Pero lo que más nos interesa de una ópera no es su situación histórica, sino su música. La de Francesco Cilea es intensamente hermosa. Su orquestación, milagrosa. Su sentido de la armonía, llena de ese hechizo del romanticismo tardío. Su talento melódico, de primera fila. Y es de señalar que todos estos compositores que terminarían todos sucumbiendo en las batallas de la Primera Guerra Mundial, y me refiero a la Guerra Mundial de la música y no la de las trincheras y el barro, fueron los últimos melodistas de la historia de occidente. Solo Richard Strauss, con su maravilloso aplomo y su divina longevidad y Jan Sibelius, se atrevieron a mantener esta tradición en la ópera, el lied, la sinfonía, el poema sinfónico y la música de escena, dos extraños en medio del terrible y durísimo siglo XX.

El montaje que vemos estos días en el Teatro Real es uno de esos que le hace a uno sentir que está, de verdad, en la ópera, que esto es lo que la ópera debería ser. Es todo tan maravillosamente complejo, tan delicado, tan prodigiosamente lleno de detalles, de rincones que abren espacios inesperados, de telas preciosas que caen llenas de ribetes y frunces y orlas y espuma y oropel en los figurines deslumbrantes de Brigitte Reiffenstuel, de escenarios dentro del escenario, de un escenario que se llena de un público que contempla hacia dentro otro escenario de otro teatro en otro mundo, donde bailan figuras blancas y carmesíes que parecen del final de la mente, de giros casi imperceptibles de la trama, llena de cartas y billetes que corren de un lado para otro y que es casi imposible de seguir, de mujeres de personalidad abrumadora, la actriz Adriana Lecouvreur, que fue amante de Voltaire y creó en la Comedia Francesa una nueva forma de interpretar a los clásicos, la Princesa de Bouillon (la prodigiosa Elina Garanca), el conde de Sajonia, Maurizio, (el gran tenor norteamericano Brian Jagde), del cual las dos están enamoradas y ese personaje conmovedor, Michonnet, el director de escena enamorado en secreto de Adriana Lecouvreur, que nos recuerda al Sachs de los Maestros, un magnífico Nicola Alaimo.

Amor y política. Dos mujeres enamoradas del mismo hombre. Un hombre mayor enamorado de una mujer más joven a la que protege y cuida como si fuera su hija. Una mujer poderosa y apasionada cuyo amante la abandona por otra mujer más joven. La crueldad del poder. Venenos, intrigas. La indefensión de la mujer, uno de los grandes temas de la ópera.

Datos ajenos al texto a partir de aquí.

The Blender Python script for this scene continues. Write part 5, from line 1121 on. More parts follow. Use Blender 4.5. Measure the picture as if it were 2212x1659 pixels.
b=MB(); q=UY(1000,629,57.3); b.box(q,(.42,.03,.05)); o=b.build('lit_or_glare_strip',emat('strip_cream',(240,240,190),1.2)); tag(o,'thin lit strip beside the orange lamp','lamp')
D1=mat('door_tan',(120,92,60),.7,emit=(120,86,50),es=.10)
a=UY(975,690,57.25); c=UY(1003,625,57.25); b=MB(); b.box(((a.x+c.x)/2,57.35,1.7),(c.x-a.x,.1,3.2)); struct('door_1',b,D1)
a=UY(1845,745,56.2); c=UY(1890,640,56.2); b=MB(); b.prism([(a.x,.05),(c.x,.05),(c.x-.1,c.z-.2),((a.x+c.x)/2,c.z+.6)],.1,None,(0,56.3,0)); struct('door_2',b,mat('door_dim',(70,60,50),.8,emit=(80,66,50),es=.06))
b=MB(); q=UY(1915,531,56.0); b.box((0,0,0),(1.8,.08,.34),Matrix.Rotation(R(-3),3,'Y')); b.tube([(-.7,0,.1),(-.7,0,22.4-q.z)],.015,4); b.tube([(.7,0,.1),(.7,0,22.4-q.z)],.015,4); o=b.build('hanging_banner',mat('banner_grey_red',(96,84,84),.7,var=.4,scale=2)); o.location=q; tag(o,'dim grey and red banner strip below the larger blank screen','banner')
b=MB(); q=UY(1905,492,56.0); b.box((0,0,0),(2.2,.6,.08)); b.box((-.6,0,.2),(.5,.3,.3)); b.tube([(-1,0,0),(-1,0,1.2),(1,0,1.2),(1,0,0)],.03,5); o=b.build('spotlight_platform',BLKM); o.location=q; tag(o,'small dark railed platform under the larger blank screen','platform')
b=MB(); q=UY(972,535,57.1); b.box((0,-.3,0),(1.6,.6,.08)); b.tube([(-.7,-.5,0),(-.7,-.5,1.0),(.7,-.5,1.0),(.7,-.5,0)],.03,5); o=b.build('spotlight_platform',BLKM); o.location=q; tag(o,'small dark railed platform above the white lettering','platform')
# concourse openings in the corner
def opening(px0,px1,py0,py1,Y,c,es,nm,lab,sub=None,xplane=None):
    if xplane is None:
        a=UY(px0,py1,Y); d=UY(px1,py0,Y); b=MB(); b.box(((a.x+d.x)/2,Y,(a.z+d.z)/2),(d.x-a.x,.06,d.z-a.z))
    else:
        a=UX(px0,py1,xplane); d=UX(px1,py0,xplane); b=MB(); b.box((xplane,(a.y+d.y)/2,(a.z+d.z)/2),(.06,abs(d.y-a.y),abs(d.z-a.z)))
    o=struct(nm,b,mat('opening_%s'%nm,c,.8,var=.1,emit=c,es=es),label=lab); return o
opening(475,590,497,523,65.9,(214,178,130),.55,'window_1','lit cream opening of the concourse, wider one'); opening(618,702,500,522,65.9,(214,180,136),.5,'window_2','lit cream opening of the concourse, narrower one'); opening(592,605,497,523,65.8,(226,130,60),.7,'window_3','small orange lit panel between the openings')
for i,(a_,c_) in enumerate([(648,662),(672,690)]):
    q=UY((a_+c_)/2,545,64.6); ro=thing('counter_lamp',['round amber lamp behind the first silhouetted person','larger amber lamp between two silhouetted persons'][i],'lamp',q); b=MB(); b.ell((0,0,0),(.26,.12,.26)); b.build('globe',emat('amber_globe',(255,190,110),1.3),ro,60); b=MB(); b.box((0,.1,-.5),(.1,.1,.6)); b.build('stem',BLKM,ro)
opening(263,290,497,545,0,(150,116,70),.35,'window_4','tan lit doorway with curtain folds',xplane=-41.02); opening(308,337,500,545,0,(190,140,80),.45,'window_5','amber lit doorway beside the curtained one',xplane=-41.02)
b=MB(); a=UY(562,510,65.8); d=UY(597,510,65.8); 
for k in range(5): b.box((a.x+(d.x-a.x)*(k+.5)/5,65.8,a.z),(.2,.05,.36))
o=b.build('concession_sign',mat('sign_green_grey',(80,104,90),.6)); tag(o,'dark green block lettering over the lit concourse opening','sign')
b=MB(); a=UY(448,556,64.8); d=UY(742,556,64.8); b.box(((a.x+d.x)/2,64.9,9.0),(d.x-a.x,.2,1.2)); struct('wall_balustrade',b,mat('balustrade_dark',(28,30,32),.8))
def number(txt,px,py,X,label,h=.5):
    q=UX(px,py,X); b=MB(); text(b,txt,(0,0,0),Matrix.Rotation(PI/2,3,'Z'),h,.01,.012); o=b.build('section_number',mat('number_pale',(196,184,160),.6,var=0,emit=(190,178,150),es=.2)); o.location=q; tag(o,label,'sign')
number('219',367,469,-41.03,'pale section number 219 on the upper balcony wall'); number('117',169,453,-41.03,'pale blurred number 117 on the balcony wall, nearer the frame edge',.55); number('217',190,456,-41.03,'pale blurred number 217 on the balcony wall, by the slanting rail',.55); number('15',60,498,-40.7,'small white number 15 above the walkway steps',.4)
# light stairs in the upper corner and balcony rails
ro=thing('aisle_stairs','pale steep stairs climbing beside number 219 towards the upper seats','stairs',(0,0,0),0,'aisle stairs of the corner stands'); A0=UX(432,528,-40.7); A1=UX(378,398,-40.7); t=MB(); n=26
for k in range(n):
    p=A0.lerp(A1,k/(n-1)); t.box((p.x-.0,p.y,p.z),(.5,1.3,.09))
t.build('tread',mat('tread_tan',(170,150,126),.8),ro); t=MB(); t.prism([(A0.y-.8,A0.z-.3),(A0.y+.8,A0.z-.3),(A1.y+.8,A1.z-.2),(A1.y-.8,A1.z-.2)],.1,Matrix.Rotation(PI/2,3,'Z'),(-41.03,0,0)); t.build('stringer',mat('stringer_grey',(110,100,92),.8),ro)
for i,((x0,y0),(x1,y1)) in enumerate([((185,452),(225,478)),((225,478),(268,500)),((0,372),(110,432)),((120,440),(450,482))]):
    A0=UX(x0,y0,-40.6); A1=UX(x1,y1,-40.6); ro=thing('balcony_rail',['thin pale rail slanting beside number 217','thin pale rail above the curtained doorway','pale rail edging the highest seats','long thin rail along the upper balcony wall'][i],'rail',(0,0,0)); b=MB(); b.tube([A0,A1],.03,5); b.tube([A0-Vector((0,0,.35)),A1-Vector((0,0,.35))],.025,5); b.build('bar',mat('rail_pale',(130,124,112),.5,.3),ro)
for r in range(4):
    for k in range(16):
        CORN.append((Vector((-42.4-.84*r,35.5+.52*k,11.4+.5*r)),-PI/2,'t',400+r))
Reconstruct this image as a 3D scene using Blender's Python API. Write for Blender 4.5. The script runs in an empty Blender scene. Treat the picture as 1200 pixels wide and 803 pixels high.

Y por encima de todo, la música de Cilea, infatigablemente hermosa, siempre variada e interesante, sin un solo momento de debilidad en una ópera tan larga y que habla de tantas cosas. Ingeniosa donde es necesario, chispeante y rítmica en la descripción de la batalla de Maurizio, cómica en los jugueteos frívolos del Príncipe de Bouillon y su compañero de farra, uno de esos ridículos abates del siglo XVIII, lírica y apasionada en las grandes escenas de amor y de celos. Uno de sus grandes hallazgos, seguramente por influencia de Wagner, el uso que hace de las dos grandes arias de Adriana, cuya música no suena solo una vez sino que se extiende por toda la ópera y reaparece una y otra vez transformándose y tornasolándose con nuevos matices. El aria “Poveri fiori” es también el origen del preludio del último acto (¿o es al revés?), un motivo musical de dos notas, solo dos notas, que se repiten una y otra vez sobre armonías cambiantes. La ópera termina con un delicadísimo arpegio del arpa, hundiéndose en el silencio. Y entonces, por encima de Adriana, que acaba de morir envenenada también a través de un mensaje falso (porque la letra mata), en el escenario que hay dentro del escenario, los personajes de la obra de teatro, con sus turbantes y sus figurines de fantasía, avanzan en la media penumbra y nos saludan discretamente. ¿O quizá la saludan a ella, un alma que entra en el teatro que hay más allá de la muerte, al que todos iremos, quizá, algún día, y en el que nos aguardan nuevos papeles y nuevas representaciones?